In 1838 he brought the President's message by pony express from Washington a day in advance of his neighbors, who depended on copying it from the Washington papers. He repeated this exploit with President Harrison's inaugural address, issuing it the day of delivery. He established a pony express from Boston for foreign news; and when the Oregon question became acute, he organized with New York papers a special service from Halifax, covering the distance in less than sixty-three hours. His enterprise in the Mexican War increased the prestige of the Sun. He brought dispatches by a relay of riders from New Orleans in sixty hours, outstripping the mail by thirty hours, and frequently giving the government its first news of important movements, among them the fall of Vera Cruz. He scrupulously safeguarded his advance news from speculative use, instantly giving its substance to the government and the public. In 1847 he established a daily pony express from New Orleans, and he also used carrier pigeons for short distances, keeping between four and five hundred birds on Hampstead Hill.

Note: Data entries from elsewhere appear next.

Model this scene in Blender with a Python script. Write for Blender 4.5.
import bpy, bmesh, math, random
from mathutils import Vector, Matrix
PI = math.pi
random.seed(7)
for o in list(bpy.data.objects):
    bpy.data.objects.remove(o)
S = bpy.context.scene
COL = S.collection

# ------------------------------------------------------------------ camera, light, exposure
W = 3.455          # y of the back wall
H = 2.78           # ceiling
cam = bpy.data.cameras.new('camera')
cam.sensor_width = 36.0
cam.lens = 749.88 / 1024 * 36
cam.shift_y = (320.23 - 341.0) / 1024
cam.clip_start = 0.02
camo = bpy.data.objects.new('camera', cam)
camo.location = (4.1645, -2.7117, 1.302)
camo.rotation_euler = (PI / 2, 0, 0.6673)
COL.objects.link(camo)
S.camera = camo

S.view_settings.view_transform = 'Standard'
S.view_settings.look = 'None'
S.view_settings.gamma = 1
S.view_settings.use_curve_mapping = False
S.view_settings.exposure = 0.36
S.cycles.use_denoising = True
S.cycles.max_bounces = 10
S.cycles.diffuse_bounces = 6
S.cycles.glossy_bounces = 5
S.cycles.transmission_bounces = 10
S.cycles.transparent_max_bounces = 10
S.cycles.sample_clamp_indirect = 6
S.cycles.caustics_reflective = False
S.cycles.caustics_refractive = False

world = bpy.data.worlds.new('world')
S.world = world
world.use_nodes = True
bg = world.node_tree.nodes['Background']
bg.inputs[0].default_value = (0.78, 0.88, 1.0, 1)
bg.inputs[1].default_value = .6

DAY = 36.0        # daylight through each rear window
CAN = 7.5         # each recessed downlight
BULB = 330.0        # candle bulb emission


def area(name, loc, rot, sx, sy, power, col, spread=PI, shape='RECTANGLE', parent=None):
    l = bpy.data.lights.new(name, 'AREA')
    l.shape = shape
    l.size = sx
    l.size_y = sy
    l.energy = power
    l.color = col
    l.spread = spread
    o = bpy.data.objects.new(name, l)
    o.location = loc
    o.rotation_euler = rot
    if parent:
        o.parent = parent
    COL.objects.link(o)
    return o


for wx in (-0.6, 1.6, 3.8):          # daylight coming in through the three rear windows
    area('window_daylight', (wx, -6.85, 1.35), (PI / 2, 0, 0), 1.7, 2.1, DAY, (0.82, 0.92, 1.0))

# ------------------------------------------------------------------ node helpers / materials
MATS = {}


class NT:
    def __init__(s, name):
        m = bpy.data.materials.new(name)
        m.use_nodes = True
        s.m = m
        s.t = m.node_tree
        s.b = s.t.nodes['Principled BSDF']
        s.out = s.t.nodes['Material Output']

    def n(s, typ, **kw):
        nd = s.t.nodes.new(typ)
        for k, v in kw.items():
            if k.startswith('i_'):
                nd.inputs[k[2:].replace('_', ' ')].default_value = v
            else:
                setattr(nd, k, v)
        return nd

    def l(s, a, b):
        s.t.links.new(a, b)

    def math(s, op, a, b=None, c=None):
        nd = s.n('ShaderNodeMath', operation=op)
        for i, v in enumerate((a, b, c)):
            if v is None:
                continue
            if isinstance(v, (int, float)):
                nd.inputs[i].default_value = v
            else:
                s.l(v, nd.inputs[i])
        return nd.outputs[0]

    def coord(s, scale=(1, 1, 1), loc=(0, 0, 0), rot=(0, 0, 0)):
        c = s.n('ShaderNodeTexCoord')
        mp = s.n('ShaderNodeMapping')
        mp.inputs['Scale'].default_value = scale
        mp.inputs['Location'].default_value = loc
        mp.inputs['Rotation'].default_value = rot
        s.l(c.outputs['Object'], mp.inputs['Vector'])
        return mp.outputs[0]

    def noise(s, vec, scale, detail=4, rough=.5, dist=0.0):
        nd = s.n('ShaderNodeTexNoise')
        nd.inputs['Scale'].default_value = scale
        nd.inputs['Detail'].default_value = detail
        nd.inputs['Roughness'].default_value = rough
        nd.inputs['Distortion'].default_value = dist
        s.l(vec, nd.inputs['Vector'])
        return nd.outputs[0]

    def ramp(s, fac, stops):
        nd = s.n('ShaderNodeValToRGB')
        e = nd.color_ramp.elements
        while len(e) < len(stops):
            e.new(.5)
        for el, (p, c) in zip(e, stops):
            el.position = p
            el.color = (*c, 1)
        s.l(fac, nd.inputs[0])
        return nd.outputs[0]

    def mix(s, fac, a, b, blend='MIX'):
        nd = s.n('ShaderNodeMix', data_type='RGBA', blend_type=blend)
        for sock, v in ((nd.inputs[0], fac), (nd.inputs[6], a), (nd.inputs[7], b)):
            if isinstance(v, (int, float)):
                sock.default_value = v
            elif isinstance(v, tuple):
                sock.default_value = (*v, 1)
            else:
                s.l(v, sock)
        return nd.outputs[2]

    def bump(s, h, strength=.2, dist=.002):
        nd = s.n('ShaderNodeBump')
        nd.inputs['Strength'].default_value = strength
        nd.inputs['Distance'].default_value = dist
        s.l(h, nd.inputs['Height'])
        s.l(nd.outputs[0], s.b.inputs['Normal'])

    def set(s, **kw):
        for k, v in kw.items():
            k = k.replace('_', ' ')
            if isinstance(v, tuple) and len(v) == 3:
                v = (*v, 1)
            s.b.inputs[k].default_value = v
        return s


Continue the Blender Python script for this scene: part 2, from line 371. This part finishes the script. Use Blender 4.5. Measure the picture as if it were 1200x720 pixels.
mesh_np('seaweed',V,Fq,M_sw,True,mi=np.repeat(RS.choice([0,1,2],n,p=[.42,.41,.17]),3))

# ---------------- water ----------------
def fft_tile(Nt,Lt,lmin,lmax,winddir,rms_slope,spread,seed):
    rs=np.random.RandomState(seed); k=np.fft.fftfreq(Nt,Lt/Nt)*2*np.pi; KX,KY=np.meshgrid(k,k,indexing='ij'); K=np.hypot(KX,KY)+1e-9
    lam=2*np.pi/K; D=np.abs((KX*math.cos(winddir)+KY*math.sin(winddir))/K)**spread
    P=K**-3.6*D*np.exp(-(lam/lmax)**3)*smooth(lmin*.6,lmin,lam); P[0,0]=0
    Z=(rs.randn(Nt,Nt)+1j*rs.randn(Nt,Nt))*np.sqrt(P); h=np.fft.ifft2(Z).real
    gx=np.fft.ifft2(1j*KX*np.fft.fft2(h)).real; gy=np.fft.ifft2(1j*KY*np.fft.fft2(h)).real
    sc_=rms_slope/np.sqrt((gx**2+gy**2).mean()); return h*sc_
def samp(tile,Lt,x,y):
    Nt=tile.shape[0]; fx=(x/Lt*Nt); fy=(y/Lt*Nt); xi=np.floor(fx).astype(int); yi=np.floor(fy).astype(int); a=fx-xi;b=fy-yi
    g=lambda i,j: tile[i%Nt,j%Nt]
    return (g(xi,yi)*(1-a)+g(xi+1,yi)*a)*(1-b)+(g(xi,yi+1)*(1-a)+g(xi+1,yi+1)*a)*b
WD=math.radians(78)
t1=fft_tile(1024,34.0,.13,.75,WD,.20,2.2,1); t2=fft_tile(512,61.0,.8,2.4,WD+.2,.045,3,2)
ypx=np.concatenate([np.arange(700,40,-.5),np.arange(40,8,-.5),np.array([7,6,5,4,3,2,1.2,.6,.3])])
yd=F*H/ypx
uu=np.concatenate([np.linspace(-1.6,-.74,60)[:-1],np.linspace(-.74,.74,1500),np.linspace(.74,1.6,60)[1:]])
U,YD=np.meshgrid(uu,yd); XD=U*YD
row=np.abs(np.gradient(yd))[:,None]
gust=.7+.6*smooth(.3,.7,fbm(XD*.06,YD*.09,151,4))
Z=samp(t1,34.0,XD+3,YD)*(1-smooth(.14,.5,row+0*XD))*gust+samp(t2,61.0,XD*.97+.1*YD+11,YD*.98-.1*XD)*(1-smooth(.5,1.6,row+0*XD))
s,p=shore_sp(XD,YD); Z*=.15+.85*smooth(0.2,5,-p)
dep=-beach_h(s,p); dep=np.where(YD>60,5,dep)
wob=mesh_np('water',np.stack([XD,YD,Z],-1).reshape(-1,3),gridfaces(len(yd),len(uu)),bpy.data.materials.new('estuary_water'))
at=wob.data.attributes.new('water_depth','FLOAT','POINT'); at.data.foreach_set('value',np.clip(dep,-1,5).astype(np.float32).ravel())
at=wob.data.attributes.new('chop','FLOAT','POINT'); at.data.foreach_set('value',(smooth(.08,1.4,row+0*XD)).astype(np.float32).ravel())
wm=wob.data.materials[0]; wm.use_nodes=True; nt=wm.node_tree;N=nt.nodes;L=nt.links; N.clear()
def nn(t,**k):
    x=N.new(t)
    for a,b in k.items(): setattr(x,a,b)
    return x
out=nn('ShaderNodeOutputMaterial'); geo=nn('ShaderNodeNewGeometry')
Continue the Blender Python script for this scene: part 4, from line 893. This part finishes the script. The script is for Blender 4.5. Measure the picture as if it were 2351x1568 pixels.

He assisted Samuel F. B. Morse in introducing the telegraph, and used it freely from the first. The President's message of May 11, 1846 on the Mexican War was telegraphed to the Sun and printed the next morning. His firm also invested in the enterprise of extending the subsidized Washington-Baltimore wire to Philadelphia. It was also eager for improvements in printing, and bought Hoe's first type-revolving cylinder press for the Public Ledger in 1846, and installed one in the Sun in 1853.
In the Civil War Abell had Southern sympathies. He printed the news and maintained editorial silence, but the Sun was watched by the authorities, and once an order to close it and arrest Abell was issued only to be withdrawn. He believed this attempt was incited by politicians, who presently offered to buy the paper on the plea of his precarious position. Increasing costs of publication caused disagreement in the firm. Since Swain was unwilling to increase the price of the Public Ledger, it was sold in 1864 to George W. Childs and Joseph W. and Anthony J. Drexel. The partners retained the Sun, with Abell in charge, and he raised the price to two cents. After the war he supported President Johnson's reconstruction policy and led in restoring the Democrats to power in Maryland, though he kept the Sun independent of the party organization.
On the death of Swain, February 16, 1868, Abell purchased his Baltimore interests and continued as sole proprietor of the Sun until its fiftieth anniversary, when he took into partnership his three sons, who inherited the paper by his will. His three sons and their grandsons retained control of the newspaper until 1910. As a result of a financial restructuring of the former Abell-Swain-Simmons partnership into a reorganized A. S. Abell Company, the newspaper was sold from family control. Also sold was the participating Safe Deposit bank and trust company which they had owned for those three decades.
He died in Baltimore on April 19, 1888.
Achievements
Personality
Abell was impressive in appearance, genial in disposition, and quietly masterful in execution.
Connections
In 1838 Abell married Mary, the daughter of John Fox of Baltimore. His wife died in 1859, leaving three sons and five daughters.